Malabrocca, proprio a causa del suo cognome rarissimo (ce ne sono tre in Italia) ed evocativo, è già sulla bocca di tutti perché lo speaker del Giro, Carlo Proserpio, ne è affascinato e non perde occasione per nominarlo. In una tappa, per una serie di casi, arriva ultimo. In camera d’albergo si presenta un pastore con un agnello: “Sono l’ultimo di sei figli, so cosa vuol dire essere l’ultimo e non avere niente”, gli dice consegnando l’animale (vivo). In un’altra occasione da ultimo il Cinese aveva ricevuto bottiglie d’olio e soldi. Capisce l’antifona e da allora farà di tutto per arrivare ultimo. Per lui conieranno la Maglia nera, che oggi è una definizione quasi planetaria per “ultimo”: la leggenda è nata, e Luisin guadagna più da ultimo che da gregario di media classifica.
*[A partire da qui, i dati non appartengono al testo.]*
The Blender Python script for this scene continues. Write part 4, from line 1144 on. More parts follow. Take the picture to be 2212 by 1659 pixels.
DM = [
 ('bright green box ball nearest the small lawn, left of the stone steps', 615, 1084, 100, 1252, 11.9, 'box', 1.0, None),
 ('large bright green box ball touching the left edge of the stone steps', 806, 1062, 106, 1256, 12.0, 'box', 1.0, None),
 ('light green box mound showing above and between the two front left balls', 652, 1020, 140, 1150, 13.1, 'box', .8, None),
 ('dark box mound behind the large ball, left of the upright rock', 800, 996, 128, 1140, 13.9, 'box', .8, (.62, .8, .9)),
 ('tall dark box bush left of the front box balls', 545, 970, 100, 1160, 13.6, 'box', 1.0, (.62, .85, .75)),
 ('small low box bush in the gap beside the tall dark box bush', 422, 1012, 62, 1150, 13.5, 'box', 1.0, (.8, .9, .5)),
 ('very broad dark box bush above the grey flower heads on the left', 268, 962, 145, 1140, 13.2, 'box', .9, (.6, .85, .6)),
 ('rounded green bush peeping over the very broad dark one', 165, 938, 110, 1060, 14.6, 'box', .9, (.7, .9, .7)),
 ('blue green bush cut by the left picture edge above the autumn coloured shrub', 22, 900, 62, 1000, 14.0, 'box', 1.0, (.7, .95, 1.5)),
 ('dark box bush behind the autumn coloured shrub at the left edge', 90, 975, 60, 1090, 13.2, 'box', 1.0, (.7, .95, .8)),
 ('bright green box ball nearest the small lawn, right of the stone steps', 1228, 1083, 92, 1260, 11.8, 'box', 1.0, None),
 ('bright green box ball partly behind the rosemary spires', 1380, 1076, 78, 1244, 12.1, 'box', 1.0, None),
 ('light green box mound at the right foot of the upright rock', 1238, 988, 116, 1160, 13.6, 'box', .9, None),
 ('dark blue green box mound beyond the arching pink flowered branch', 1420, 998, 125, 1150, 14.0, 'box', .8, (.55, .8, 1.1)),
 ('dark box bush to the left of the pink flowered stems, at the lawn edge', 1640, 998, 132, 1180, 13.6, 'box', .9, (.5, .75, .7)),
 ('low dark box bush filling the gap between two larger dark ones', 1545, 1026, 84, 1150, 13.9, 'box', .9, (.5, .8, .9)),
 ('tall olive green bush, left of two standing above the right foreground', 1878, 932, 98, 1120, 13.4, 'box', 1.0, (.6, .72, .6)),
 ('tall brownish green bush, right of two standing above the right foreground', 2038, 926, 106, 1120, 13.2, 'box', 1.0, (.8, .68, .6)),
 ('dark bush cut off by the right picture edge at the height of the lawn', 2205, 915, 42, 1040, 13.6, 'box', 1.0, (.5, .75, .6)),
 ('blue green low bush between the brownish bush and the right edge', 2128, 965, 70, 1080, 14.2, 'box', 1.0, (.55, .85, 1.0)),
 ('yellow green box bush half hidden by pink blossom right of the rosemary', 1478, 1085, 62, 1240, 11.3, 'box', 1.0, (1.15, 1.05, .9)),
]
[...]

Innumerevoli sono gli episodi in cui s’ingegna per rallentare senza farsi scoprire, il più noto di tutti l’aneddoto del pozzo asciutto in cui si nascose e da cui fu cacciato dal contadino furente armato di forcone. In mezzo qualsiasi espediente: sosta in trattoria, sonnellino nel fienile (anche qui cacciato), furbizie del genere. Che ora sono diventate anche un fumetto, edito dalla milanese Renoir Comics, disegnato dal genovese Roberto Lauciello e prefato dalla nipote, Serena Malabrocca, clone femminile del nonno. E persino messe in scena in uno spettacolo teatrale ancora in corso di definizione, preparato in vista del centenario della nascita del (non) campione che visse e comprò casa arrivando ultimo.